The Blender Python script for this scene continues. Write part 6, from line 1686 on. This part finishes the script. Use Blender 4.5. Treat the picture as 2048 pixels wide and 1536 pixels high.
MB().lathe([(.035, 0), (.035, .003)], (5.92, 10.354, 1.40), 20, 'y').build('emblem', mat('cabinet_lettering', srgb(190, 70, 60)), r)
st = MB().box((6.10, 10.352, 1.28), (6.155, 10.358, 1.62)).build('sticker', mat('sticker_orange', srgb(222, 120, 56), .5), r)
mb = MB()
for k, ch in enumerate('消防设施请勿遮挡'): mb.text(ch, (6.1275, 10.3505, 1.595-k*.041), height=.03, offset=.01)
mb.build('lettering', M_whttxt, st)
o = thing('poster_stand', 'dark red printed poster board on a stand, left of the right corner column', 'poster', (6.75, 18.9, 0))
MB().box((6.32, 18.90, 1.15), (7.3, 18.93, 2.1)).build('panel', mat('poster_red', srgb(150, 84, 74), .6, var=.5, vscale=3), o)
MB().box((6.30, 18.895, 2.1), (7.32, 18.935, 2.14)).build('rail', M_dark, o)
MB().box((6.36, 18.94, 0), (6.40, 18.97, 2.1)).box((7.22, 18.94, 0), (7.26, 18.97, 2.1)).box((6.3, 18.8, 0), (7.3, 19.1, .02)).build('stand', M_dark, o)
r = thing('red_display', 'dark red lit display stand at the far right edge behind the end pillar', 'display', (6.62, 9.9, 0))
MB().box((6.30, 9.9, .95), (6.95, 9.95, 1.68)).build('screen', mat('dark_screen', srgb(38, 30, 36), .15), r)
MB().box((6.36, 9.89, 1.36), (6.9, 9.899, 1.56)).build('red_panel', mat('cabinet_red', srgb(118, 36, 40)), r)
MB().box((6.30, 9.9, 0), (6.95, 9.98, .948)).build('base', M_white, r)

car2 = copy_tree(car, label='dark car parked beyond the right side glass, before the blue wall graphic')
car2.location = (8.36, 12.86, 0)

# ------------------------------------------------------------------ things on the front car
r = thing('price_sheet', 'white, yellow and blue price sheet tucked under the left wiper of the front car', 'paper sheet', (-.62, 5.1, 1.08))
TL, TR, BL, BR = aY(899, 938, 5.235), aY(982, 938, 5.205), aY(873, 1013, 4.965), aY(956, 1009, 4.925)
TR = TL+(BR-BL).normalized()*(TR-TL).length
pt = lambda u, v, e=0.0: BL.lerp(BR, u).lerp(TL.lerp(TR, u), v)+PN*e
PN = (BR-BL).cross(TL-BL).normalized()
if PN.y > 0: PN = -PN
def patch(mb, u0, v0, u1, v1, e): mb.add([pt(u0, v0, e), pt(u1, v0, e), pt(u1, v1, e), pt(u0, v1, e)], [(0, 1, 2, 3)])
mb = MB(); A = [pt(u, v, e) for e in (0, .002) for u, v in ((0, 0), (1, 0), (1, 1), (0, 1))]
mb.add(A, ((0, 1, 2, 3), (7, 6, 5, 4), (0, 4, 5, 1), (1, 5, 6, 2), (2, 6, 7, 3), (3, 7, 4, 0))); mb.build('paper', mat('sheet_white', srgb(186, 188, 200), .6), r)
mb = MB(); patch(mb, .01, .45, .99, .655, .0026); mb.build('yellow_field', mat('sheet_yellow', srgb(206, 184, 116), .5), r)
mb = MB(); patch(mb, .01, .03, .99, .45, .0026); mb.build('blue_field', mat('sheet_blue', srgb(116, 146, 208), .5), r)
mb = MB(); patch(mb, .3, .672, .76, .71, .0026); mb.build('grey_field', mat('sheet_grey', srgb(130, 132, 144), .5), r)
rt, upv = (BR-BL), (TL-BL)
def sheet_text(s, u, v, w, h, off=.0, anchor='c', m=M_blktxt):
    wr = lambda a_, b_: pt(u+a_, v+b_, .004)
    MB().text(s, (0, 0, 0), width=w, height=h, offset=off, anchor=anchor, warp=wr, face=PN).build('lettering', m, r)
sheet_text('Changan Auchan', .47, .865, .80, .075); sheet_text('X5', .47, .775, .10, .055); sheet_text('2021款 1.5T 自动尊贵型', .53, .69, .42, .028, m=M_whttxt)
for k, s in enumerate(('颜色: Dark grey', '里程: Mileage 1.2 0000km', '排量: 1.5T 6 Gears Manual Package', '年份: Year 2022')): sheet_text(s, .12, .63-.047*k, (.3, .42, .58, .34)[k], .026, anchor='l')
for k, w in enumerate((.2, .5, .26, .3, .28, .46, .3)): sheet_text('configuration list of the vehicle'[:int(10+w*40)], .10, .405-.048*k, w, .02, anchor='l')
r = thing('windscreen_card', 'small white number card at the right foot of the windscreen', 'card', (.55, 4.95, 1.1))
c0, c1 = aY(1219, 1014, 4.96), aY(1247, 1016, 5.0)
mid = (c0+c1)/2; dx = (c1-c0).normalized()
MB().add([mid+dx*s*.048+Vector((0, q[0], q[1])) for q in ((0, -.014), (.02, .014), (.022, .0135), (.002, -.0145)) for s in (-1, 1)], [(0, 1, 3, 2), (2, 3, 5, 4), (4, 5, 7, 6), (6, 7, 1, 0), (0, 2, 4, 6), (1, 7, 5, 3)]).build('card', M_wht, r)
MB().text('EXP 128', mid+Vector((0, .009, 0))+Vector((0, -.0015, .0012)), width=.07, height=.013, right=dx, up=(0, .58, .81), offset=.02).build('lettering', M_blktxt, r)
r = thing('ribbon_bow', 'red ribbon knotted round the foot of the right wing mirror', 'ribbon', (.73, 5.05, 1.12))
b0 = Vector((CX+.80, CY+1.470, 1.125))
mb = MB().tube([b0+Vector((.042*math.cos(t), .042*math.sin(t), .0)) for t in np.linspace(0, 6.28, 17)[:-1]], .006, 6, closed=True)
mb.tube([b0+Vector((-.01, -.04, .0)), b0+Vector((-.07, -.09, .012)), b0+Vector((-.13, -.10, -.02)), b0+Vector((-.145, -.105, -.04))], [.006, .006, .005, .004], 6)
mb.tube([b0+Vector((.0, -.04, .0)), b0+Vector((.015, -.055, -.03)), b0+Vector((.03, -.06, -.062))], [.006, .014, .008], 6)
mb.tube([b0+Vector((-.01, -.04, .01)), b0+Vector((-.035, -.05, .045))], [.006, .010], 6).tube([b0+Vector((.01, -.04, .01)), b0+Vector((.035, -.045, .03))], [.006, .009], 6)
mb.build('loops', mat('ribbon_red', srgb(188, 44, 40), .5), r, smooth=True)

# # # #

The exercise:
Type out the material again exactly as presented.

Exercise output:
The Blender Python script for this scene continues. Write part 6, from line 1686 on. This part finishes the script. Use Blender 4.5. Treat the picture as 2048 pixels wide and 1536 pixels high.
MB().lathe([(.035, 0), (.035, .003)], (5.92, 10.354, 1.40), 20, 'y').build('emblem', mat('cabinet_lettering', srgb(190, 70, 60)), r)
st = MB().box((6.10, 10.352, 1.28), (6.155, 10.358, 1.62)).build('sticker', mat('sticker_orange', srgb(222, 120, 56), .5), r)
mb = MB()
for k, ch in enumerate('消防设施请勿遮挡'): mb.text(ch, (6.1275, 10.3505, 1.595-k*.041), height=.03, offset=.01)
mb.build('lettering', M_whttxt, st)
o = thing('poster_stand', 'dark red printed poster board on a stand, left of the right corner column', 'poster', (6.75, 18.9, 0))
MB().box((6.32, 18.90, 1.15), (7.3, 18.93, 2.1)).build('panel', mat('poster_red', srgb(150, 84, 74), .6, var=.5, vscale=3), o)
MB().box((6.30, 18.895, 2.1), (7.32, 18.935, 2.14)).build('rail', M_dark, o)
MB().box((6.36, 18.94, 0), (6.40, 18.97, 2.1)).box((7.22, 18.94, 0), (7.26, 18.97, 2.1)).box((6.3, 18.8, 0), (7.3, 19.1, .02)).build('stand', M_dark, o)
r = thing('red_display', 'dark red lit display stand at the far right edge behind the end pillar', 'display', (6.62, 9.9, 0))
MB().box((6.30, 9.9, .95), (6.95, 9.95, 1.68)).build('screen', mat('dark_screen', srgb(38, 30, 36), .15), r)
MB().box((6.36, 9.89, 1.36), (6.9, 9.899, 1.56)).build('red_panel', mat('cabinet_red', srgb(118, 36, 40)), r)
MB().box((6.30, 9.9, 0), (6.95, 9.98, .948)).build('base', M_white, r)

car2 = copy_tree(car, label='dark car parked beyond the right side glass, before the blue wall graphic')
car2.location = (8.36, 12.86, 0)

# ------------------------------------------------------------------ things on the front car
r = thing('price_sheet', 'white, yellow and blue price sheet tucked under the left wiper of the front car', 'paper sheet', (-.62, 5.1, 1.08))
TL, TR, BL, BR = aY(899, 938, 5.235), aY(982, 938, 5.205), aY(873, 1013, 4.965), aY(956, 1009, 4.925)
TR = TL+(BR-BL).normalized()*(TR-TL).length
pt = lambda u, v, e=0.0: BL.lerp(BR, u).lerp(TL.lerp(TR, u), v)+PN*e
PN = (BR-BL).cross(TL-BL).normalized()
if PN.y > 0: PN = -PN
def patch(mb, u0, v0, u1, v1, e): mb.add([pt(u0, v0, e), pt(u1, v0, e), pt(u1, v1, e), pt(u0, v1, e)], [(0, 1, 2, 3)])
mb = MB(); A = [pt(u, v, e) for e in (0, .002) for u, v in ((0, 0), (1, 0), (1, 1), (0, 1))]
mb.add(A, ((0, 1, 2, 3), (7, 6, 5, 4), (0, 4, 5, 1), (1, 5, 6, 2), (2, 6, 7, 3), (3, 7, 4, 0))); mb.build('paper', mat('sheet_white', srgb(186, 188, 200), .6), r)
mb = MB(); patch(mb, .01, .45, .99, .655, .0026); mb.build('yellow_field', mat('sheet_yellow', srgb(206, 184, 116), .5), r)
mb = MB(); patch(mb, .01, .03, .99, .45, .0026); mb.build('blue_field', mat('sheet_blue', srgb(116, 146, 208), .5), r)
mb = MB(); patch(mb, .3, .672, .76, .71, .0026); mb.build('grey_field', mat('sheet_grey', srgb(130, 132, 144), .5), r)
rt, upv = (BR-BL), (TL-BL)
def sheet_text(s, u, v, w, h, off=.0, anchor='c', m=M_blktxt):
    wr = lambda a_, b_: pt(u+a_, v+b_, .004)
    MB().text(s, (0, 0, 0), width=w, height=h, offset=off, anchor=anchor, warp=wr, face=PN).build('lettering', m, r)
sheet_text('Changan Auchan', .47, .865, .80, .075); sheet_text('X5', .47, .775, .10, .055); sheet_text('2021款 1.5T 自动尊贵型', .53, .69, .42, .028, m=M_whttxt)
for k, s in enumerate(('颜色: Dark grey', '里程: Mileage 1.2 0000km', '排量: 1.5T 6 Gears Manual Package', '年份: Year 2022')): sheet_text(s, .12, .63-.047*k, (.3, .42, .58, .34)[k], .026, anchor='l')
for k, w in enumerate((.2, .5, .26, .3, .28, .46, .3)): sheet_text('configuration list of the vehicle'[:int(10+w*40)], .10, .405-.048*k, w, .02, anchor='l')
r = thing('windscreen_card', 'small white number card at the right foot of the windscreen', 'card', (.55, 4.95, 1.1))
c0, c1 = aY(1219, 1014, 4.96), aY(1247, 1016, 5.0)
mid = (c0+c1)/2; dx = (c1-c0).normalized()
MB().add([mid+dx*s*.048+Vector((0, q[0], q[1])) for q in ((0, -.014), (.02, .014), (.022, .0135), (.002, -.0145)) for s in (-1, 1)], [(0, 1, 3, 2), (2, 3, 5, 4), (4, 5, 7, 6), (6, 7, 1, 0), (0, 2, 4, 6), (1, 7, 5, 3)]).build('card', M_wht, r)
MB().text('EXP 128', mid+Vector((0, .009, 0))+Vector((0, -.0015, .0012)), width=.07, height=.013, right=dx, up=(0, .58, .81), offset=.02).build('lettering', M_blktxt, r)
r = thing('ribbon_bow', 'red ribbon knotted round the foot of the right wing mirror', 'ribbon', (.73, 5.05, 1.12))
b0 = Vector((CX+.80, CY+1.470, 1.125))
mb = MB().tube([b0+Vector((.042*math.cos(t), .042*math.sin(t), .0)) for t in np.linspace(0, 6.28, 17)[:-1]], .006, 6, closed=True)
mb.tube([b0+Vector((-.01, -.04, .0)), b0+Vector((-.07, -.09, .012)), b0+Vector((-.13, -.10, -.02)), b0+Vector((-.145, -.105, -.04))], [.006, .006, .005, .004], 6)
mb.tube([b0+Vector((.0, -.04, .0)), b0+Vector((.015, -.055, -.03)), b0+Vector((.03, -.06, -.062))], [.006, .014, .008], 6)
mb.tube([b0+Vector((-.01, -.04, .01)), b0+Vector((-.035, -.05, .045))], [.006, .010], 6).tube([b0+Vector((.01, -.04, .01)), b0+Vector((.035, -.045, .03))], [.006, .009], 6)
mb.build('loops', mat('ribbon_red', srgb(188, 44, 40), .5), r, smooth=True)